The book is less than 200 pages long.  It can be read very quickly despite the fact that it covers much more territory than summarized above…all of it relevant to understanding today’s market dynamics.  It should be required reading for anyone who cares to understand well the precedents and perennial challenges that trading markets and their regulators (not to mention the central banks) face today when seeking to establish some stability and a new foundation for intermediation in global markets.

The only major missing piece in the narrative is the contribution that bank failures (and the lack of deposit insurance) played to exacerbating the fallout from the 1929 stock market crash.  It discusses in some detail the aftermath of the crash well into the 1930s and some economic aspects of the Great Depression without once mentioning the failure of Creditanstalt in Austria in 1931 and only once mentioning the rate of bank failures in the United States.

Reading this book while the U.S. Congress deliberated in conference on financial reform left me with the uneasy sense that many of the underlying components generating fragility today are not being addressed.  European governments have created their own SPV to craft a debt-financed stabilization mechanism for troubled economies.  I wish them well.  I do not think anyone wants to live in a world where a major European sovereign defaults at this stage.  But history and current economic data suggest more challenges are on the way before we can definitively say that the system has worked to contain and manage fragility, much less deliver solid growth and jobs.  In the U.S., media reports this morning indicate that corporates engaged in hedging will not be required to clear their derivatives transactions centrally, making me wonder what the definition of “hedging” might encompass after the Goldman Sachs hearing this spring.  Recalling that AIG’s devastating derivatives activities were conducted through a separately capitalized subsidiary, I wonder whether requiring commercial banks to run their newly constrained derivatives activities through separately capitalized subsidiaries will generate the desired goal of financial stability or instead will only increase opacity and transactions costs in a still-fragile economy.

I do not believe that history is destiny.  Nor do I believe that recurring behavioral patterns always manifest themselves in the same linear progression.  However, I do believe that the challenges presented by new financial technologies and ways of thinking about risk over the years hold lessons for those of us seeking to make sense of current events regarding complicated financial policy issues.
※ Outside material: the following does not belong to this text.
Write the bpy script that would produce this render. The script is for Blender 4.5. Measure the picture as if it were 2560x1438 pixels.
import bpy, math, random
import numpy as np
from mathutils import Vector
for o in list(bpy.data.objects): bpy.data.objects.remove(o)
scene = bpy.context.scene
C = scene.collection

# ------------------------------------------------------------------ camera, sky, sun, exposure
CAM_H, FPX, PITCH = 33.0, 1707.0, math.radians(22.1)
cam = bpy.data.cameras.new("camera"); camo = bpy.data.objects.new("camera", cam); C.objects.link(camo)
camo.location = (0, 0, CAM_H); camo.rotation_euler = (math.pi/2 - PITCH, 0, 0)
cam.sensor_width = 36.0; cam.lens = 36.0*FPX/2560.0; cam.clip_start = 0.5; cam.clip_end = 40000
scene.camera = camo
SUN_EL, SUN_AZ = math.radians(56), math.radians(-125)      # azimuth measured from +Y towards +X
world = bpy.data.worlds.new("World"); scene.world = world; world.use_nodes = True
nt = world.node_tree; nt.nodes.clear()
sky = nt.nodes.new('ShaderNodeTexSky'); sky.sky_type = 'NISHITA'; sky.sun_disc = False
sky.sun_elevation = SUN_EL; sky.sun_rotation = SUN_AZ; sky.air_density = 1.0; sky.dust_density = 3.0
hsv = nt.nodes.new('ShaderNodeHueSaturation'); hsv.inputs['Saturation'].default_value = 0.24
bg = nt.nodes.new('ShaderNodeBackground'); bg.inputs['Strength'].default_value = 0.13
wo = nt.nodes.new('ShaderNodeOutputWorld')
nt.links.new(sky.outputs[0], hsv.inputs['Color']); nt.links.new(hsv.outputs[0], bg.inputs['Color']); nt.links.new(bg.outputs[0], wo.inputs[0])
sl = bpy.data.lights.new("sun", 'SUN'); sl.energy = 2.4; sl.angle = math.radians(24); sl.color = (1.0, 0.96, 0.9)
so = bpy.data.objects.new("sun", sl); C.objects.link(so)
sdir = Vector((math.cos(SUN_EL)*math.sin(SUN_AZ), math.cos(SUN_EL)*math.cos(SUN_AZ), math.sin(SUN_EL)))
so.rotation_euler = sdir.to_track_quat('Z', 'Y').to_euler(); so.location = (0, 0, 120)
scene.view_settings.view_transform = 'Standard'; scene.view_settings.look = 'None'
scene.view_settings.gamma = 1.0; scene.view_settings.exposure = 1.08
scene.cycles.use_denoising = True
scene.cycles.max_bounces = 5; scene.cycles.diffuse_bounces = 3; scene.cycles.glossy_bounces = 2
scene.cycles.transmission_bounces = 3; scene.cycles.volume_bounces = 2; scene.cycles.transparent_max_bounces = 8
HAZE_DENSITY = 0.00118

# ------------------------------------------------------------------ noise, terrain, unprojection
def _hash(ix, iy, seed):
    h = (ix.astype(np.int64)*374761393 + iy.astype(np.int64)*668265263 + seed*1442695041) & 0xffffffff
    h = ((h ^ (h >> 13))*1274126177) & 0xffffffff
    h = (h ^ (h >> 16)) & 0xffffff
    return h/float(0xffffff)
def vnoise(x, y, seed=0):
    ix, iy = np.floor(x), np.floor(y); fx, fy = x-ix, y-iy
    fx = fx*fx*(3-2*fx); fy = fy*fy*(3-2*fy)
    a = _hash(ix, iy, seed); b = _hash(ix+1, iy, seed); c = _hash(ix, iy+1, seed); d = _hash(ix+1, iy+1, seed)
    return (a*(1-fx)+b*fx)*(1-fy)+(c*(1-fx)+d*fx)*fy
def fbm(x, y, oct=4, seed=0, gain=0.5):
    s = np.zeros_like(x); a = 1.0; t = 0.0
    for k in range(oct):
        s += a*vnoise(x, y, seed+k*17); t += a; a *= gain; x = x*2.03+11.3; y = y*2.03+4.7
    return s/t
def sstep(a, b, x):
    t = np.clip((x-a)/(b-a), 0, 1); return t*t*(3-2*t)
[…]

My impression from reading these books now is that we are merely on the front edge of a much larger shift in financial market structure and its regulation that will last at least another 3 years, assuming no more major meltdowns occur.  Today’s action by Congress will spawn numerous regulatory rule-making activities.  It will also intensify the international negotiations underway under the auspices of the G20, the BIS, the IMF, and numerous sectoral global regulatory bodies.  Staggered implementation of new rules will generate additional challenges for global and national economies, whose resilience remains shaky at best.

Anyone who believes that the regulatory reform initiatives are nearing their endgame after today’s Congressional actions and this weekend’s G20 meetings has not read their history and misunderstands the nature of the global policy process.  They are encouraged to read these two books side-by-side and consider carefully the uncharted waters we are about to enter.